Moses (giver of the Torah)
statue in Library of Congress
|
It is the latter,
purification by washing, that comes up from the Pharisees and the scribes
today. Over the centuries they had
developed elaborate rules to guarantee their cleanness—not in a hygienic sense
but in a ritual sense. We must point
out, too, that despite their gospel image, most of the Pharisees and scribes
were sincere, devout, and upright men.
For some of them,
however, religious devotion must have become a matter merely of external
ritual, as tho God should be pleased with them because they washed correctly, wore
prayer tassels, and avoided alleged sinners.
But externals are empty without mind and heart. Those of you who read or watch Shakespeare
may remember the scene in Hamlet when
the king kneels to try to pray for repentance and forgiveness. He finally gives up, saying, “My words fly
up, my thoughts remain below. Words
without thoughts never to heaven go” (III, iii, 94-98).
And Jesus quotes
Isaiah to the same effect: “This people
pays me lip service, but their hearts are far from me” (Mark 7:6). God wants clean hearts, not clean hands.
Ritualism is not
unknown among Catholics. Do you remember
the 1st Godfather movie? Near the end, Michael Corleone is taking part
in his nephew’s Baptism while, at the same time, his cohorts are wiping out all
his gangland rivals. Very powerfully,
the film switches repeatedly from one scene of ritual cleansing to another of
murder. Without going into sacramental
theology, we can say that a lot of Catholics see no connection between an
external rite of salvation and an internal commitment to the One who
saves. More typical examples than Mafiosi
might be those who bring their babies for Baptism tho they’re not married,
pro-choicers who receive Communion regularly, Sunday worshippers who pay unjust
wages or practice racism.
In the breviary
yesterday the Office of Readings offered us a passage from St. John Chrysostom,
patriarch of Constantinople and doctor of the
Church late in the 4th century.

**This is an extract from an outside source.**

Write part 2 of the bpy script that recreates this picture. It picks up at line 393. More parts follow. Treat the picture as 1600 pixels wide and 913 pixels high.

St. John
takes to task Christians who give lavish, showy gifts to the church, like silk
vestments and gold vessels, but neglect the hungry, the naked, pilgrims, and
prisoners. “God does not want golden
vessels,” he says, “but golden hearts” (LOH 4:182-83).
The Seven Works of Mercy
(Frans II Francken)
|
When Pope Paul VI changed
the law of penance in 1966, it was with the hope that we would act more
maturely, would internalize the obligation to do penance, which, the Pope
reminded us, is an obligation commanded by God.
He urged us to exercise penance by faithfulness to our duties in life,
by patience in unavoidable suffering, and by prayer, fasting, and
almsgiving—all of these motivated by interior conviction and not just by a
specific external law.
What Jesus demands
of us, likewise, is internalization. When the Pope tells us, “Repent,” which is
the 1st word of his decree on the Friday penance, he’s only quoting Jesus. Jesus is uncomfortably specific today. The saintliest of Christians do not
completely measure up to the standards of cleanness or purity that Jesus
raises. We are to be clean inside, in
the heart. Whatever is truly unclean,
whatever truly makes our worship of God worthless, comes from our hearts: sensuality, all kinds of selfish carnal
desires, envy of others’ good qualities, greed for more and more possessions,
deceitfulness, stubbornness, arrogance….
There’s quite an examination of conscience in Mark 7:21-22. After considering it, who could find in
ritual precision, or any merely human tradition, the way of holiness?
I’ll decline the
opportunity to launch into a consideration of tradition—an act of kindness on
my part even tho it deprives you of an occasion to practice the virtue of
patience. If we have heard Jesus
speaking to our hearts, we’ve heard all we need to hear for now. May his words move us to act as his disciples
and to give God thanks for the grace of forgiveness.